My objections to the rationalist community are fundamentally aesthetic. They’re a bunch of horny nerds, and I hate the way they write. The style, the swag, if you will, is missing. The way to think about rationalism is it’s a great example of how the wordcel will always beat the shape rotator.
For those unfamiliar, a joke that went gaga among a certain set of very online tech people is that there are two types of minds: the person who is good with words, and the person who is good with geometry and math. All the tech people flatter themselves to think they are in the latter category.
In actuality the story of Silicon Valley is the story of how the wordcels beat the shape rotators. When you have an agglomeration of nerds, send in a few savvy people who know how to speak in a scientific argot, and they will ride herd. When you look at the PayPal mafia, for instance, these are wordcels masquerading as shape rotators, it’s very obvious when you listen to them talk. Therefore, protecting America’s nerds from foreign exploitation and foreign influence is a national security problem.
Rationalists are another type of wordcel whose job it is to ride herd on the shape rotators. They so often end up rationalizing themselves back into what are fundamentally religious concepts. They have some self-awareness about this, but only in rare cases does it lead them to actually practice a religion. More often, the story of the rationalist polycule ends in a fairly typical way: heartbreak, sexual exploitation, and so forth.
That said, I am a big fan of Ms. Galef’s book, with the subtitle Why Some People See Things Clearly and Others Don’t. I don’t care for the way she writes, but I just love the way she thinks. These funny books on the edge between pop-psychology and economics all have a flat, lifeless quality that I struggle with. It’s what people expect, so it’s hardly her fault. If one were to be optimistic, one might say the rationalists are engaged in slowly persuading people back to a religious sensibility. The opposite could be true, too. TBD. Maybe they only need a turning word, as the Buddhists say.
It is very interesting to look at this book now that both rationalism and effective altruism, which she references in here, have had a sort of fall from grace. While both movements have fallen, I think this book very much still stands up.
I think Galef is right about almost everything. All of her thoughts about identity, persuasion, how to get out of an echo chamber, reasons why you need to be open to unusual sources of knowledge, how not to deceive yourself, she’s right about all of it.
Her idea for a surprise journal is just wonderful, which she came up with some years before this book came out. It’s this: keep a record of all the times you’re surprised by something, and write them down. She suggests that one should use that to update your priors about the world. A lot of people could benefit from that.

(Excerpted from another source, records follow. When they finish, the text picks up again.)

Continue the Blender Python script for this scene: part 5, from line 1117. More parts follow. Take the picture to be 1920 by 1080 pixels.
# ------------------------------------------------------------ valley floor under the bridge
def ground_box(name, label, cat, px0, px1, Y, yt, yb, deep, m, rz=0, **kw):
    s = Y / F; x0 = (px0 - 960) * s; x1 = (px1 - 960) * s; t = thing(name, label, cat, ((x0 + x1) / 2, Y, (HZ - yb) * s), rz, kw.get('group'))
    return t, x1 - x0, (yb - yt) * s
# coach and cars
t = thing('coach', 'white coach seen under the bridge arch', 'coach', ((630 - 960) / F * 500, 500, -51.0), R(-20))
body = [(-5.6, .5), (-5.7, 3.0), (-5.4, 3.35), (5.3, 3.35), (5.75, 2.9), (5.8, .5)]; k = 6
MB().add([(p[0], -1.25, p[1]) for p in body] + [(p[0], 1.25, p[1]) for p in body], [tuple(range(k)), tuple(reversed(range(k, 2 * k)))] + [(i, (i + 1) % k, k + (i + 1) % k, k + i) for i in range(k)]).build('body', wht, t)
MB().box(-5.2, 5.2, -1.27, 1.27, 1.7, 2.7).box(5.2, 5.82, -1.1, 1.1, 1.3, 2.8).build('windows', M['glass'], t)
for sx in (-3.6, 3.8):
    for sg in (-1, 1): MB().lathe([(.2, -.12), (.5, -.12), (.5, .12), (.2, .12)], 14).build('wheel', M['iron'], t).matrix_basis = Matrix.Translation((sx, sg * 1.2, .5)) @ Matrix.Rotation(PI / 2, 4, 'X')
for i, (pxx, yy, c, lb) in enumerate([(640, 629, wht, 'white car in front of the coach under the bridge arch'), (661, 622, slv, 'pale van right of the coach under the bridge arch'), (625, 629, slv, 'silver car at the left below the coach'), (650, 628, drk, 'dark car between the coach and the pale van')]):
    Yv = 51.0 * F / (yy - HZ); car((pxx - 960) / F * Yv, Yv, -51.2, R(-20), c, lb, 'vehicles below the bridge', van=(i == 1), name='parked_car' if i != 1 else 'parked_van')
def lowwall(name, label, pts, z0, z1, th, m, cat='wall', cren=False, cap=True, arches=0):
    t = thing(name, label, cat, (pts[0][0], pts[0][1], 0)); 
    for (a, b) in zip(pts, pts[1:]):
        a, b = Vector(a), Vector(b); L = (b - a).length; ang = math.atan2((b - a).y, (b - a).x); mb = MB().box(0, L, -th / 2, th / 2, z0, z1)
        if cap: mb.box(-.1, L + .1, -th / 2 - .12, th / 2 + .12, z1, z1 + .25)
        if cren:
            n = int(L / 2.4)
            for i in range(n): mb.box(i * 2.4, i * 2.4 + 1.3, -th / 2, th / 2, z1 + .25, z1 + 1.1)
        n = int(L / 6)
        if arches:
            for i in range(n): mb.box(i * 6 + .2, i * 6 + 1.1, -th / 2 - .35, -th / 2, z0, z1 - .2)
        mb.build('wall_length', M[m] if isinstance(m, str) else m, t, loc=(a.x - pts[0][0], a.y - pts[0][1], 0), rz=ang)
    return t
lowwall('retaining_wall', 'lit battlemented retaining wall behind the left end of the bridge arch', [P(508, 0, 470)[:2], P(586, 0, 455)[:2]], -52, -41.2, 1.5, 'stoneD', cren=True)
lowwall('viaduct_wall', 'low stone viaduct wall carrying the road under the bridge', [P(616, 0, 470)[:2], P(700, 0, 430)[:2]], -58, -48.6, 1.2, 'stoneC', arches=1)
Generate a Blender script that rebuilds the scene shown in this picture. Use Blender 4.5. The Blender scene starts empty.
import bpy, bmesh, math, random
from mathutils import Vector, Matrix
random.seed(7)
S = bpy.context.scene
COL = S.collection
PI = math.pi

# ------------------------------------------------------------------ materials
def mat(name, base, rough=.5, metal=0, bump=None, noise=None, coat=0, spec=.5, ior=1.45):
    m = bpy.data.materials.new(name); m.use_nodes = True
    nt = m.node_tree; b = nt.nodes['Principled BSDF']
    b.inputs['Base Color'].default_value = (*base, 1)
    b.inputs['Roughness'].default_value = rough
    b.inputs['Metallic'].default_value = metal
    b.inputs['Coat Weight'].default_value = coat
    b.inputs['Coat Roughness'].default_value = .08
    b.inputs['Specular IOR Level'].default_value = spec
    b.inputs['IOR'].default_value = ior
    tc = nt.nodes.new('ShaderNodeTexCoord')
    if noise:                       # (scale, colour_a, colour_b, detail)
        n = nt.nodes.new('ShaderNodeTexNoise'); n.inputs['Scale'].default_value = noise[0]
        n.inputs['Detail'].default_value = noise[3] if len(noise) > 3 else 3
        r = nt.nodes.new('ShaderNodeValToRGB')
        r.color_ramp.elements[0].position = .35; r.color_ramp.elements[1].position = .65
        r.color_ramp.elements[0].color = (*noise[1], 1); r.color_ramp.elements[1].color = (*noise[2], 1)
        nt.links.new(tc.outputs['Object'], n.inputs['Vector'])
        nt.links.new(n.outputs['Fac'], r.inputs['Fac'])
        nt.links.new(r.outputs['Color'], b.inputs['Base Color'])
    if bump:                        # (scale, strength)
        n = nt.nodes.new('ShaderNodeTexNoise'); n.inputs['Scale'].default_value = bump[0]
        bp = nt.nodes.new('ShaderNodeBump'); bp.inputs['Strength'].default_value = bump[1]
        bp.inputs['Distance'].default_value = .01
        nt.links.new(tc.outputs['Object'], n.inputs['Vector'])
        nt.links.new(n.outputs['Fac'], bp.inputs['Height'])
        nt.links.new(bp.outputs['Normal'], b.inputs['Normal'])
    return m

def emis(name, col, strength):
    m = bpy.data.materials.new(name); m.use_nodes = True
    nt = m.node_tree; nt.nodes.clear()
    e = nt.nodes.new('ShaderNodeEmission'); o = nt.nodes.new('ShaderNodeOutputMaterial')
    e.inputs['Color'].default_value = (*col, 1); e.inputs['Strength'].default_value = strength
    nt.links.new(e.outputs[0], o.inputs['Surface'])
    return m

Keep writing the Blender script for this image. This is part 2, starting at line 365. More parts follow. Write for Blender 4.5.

She calls motivated reasoning soldier mindset: the way we come up with arguments to deflect from uncomfortable truths. As someone who’s argued in public with a lot of people, the idea of reasoning as defensive combat makes a lot of sense. A lot of political people do that, and it’s not wrong. It’s very human. The world needs soldiers.
In contrast, she poses the scout mindset, a person who searches for an accurate map of the territory. You do that by tracking those anomalies. Things that are supposed to make sense, but don’t. Things that should have happened, but didn’t. When you do that, you quickly find yourself not in the realm of psychology or economics, but anthropology, where the world is governed by social taboos: which ones get broken, who breaks, them, and why.
It seems clear to almost everyone at this point that we have a problem with identity discourse. The notion that the profusion of gender identities represents the imposition of a very male intelligence—with its tendency to categorize—on womanhood makes a lot of sense to me. I’ve been trying to avoid the TikTok two-minutes-hate scene, but I see these videos of young people with five or six gender or sexuality identifiers applied to themselves, and I see the logic of the Pokémon card. It disturbs me a little that so few people are uncomfortable to simply say “I am human.”
It’s gotten out of hand, and the soldiers of the right are out in force, ready to eviscerate as many of these gender-obsessed people as they can. This probably doesn’t work either, because, as Galef says, feeling embattled causes people to cling more tightly to their identities. You end up creating soldiers.
I think Galef just points to a better way, which probably will not be taken. She writes about how beliefs crystallize into identities, how a person should hold one’s identity lightly, and how that makes you better at persuasion. More than that, it’s just a great guide for how to think.